Una segunda dicotomía en la teoría alonsiana sobre la novela histórica es la que enfrenta historia y poesía. Ya desde el principio de su formulación teórica insiste Alonso en que «por ningún lado que se le mire se le puede negar a la Historia la calidad de idóneo material poético» (p. 10)[1], aunque reconoce que hay diferencias entre historia y poesía: «La historia quiere explicarse los sucesos, observándolos críticamente desde fuera y cosiéndolos con un hilo de comprensión intelectual; la poesía quiere vivirlos desde dentro, creando en sus actores una vida auténticamente valedera como vida» (p. 18).
Dicho de otra forma, lo que el historiador profundo intuye son relaciones entre acciones y sucesos, mientras que el poeta capta la presencia del vivir personal. En este sentido, las infidelidades históricas que encontramos en algunas novelas de este tipo no son un defecto, sino un carácter constitutivo del género. Más adelante indica que «no hay novela histórica de alguna importancia a la que no se hayan reprochado fallas eruditas» (p. 87), pero ello es así por dos razones: la primera, porque el novelista no está escribiendo un tratado histórico en el que tenga la obligación de atenerse a la verdad con exactitud y rigor científico, sino haciendo literatura, esto es, creando una obra de ficción en la que le están permitidas ciertas licencias poéticas; la segunda, porque al autor le resulta imposible situarse completamente en el pasado, ya que no puede abandonar su perspectiva actual:
Jamás nos ofrecen los novelistas una vida pretérita funcionando otra vez según su propia regulación, jamás se instalan los autores de las novelas históricas dentro de la vida que nos quieren cinematografiar, sino que la ven desde su lejano hoy, interviniéndola permanentemente con criterios de actualidad. No, no es el funcionamiento veraz de un modo pretérito de vida lo que podemos exigir a estos autores, sino su visión actual de aquel pretérito vivir (p. 157).
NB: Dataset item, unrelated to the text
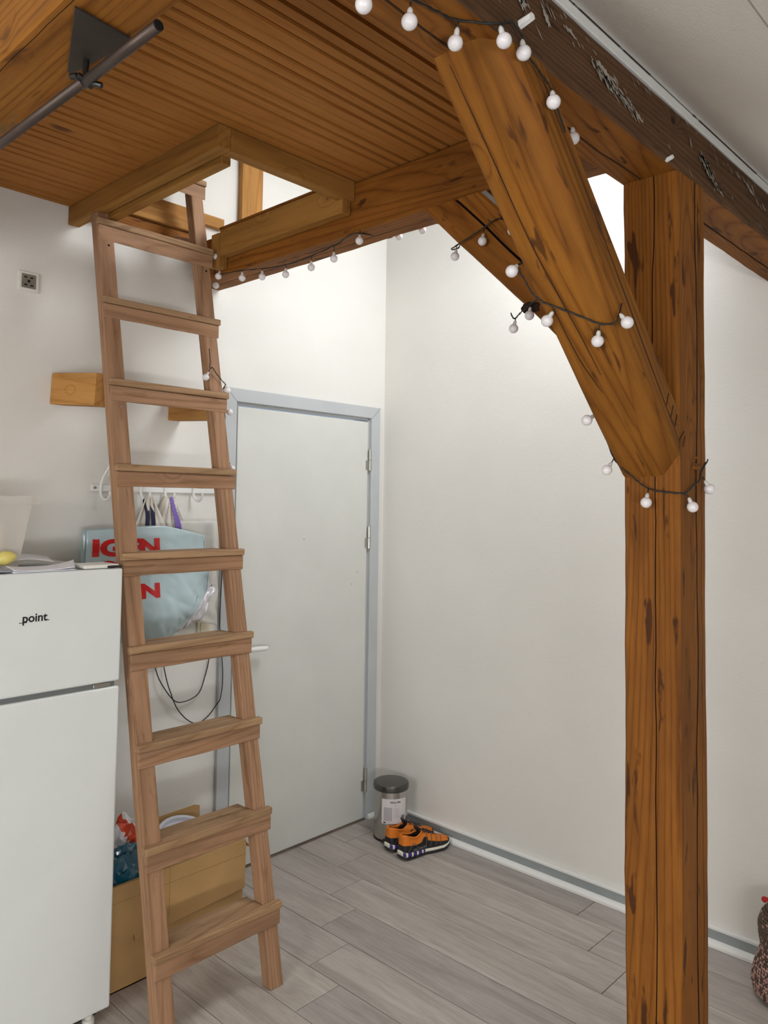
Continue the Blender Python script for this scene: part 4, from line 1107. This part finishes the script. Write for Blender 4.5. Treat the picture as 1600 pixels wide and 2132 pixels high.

Eso explica que las novelas históricas no puedan prescindir de los anacronismos, que son debidos a lo que él denomina «perspectiva de monumentalidad». Cedámosle de nuevo la palabra:
Esas insinuantes valoraciones actuales se manifiestan en el adjetivo elegido, en el aspecto elaborado, en el detalle subrayado, en el tono de aceptación o repulsa que la prestación lleva, en la red de cómos y de porqués del agrado o desagrado que lo referido nos va causando, etc. Y a esto es a lo que llamamos sentimiento y perspectiva de monumentalidad, porque la materia histórica elegida se ve en junto alejada del autor, ella allá, en su tiempo remoto, y él acá, en su hoy (pp. 166-167).
Así pues, los anacronismos conscientes —los buscados por el novelista, no los que se deben a su falta de información o a la escasa calidad de la misma— no constituyen un defecto; mas bien sucede lo contrario: esa perspectiva es fuente de placer estético, porque la lejanía de la vida que se presenta hiere favorablemente la imaginación del lector y provoca su emoción (cfr. p. 168).
En suma, la novela histórica renuncia a veces a la creación poética de vidas particulares para dedicarse a las genéricas y a los ambientes culturales (arqueología, no historia); pero es también perfectamente capaz de ese aspecto de la poesía narrativa que consiste en la «manifestación sugestivamente contagiosa de un modo de ver y sentir el mundo y la vida que se nos impone como universalmente valioso» (p. 30). La novela histórica puede alcanzar cotas de «altísima poesía», siempre y cuando el afán reconstructor o arqueologista del escritor no eche por tierra ese propósito. En fin, integrando los tres conceptos fundamentales de la teoría de Amado Alonso sobre la novela histórica, tendríamos que en este tipo de obras, la historia no es necesariamente un estorbo para la poesía, pero la arqueología sí: cuanta más arqueología se busque, menos poesía entrará en una novela histórica.
[1] Cito por Amado Alonso,
Ensayo sobre la novela histórica. El Modernismo en «La gloria de don Ramiro»,Buenos Aires, Instituto de Filología, 1942.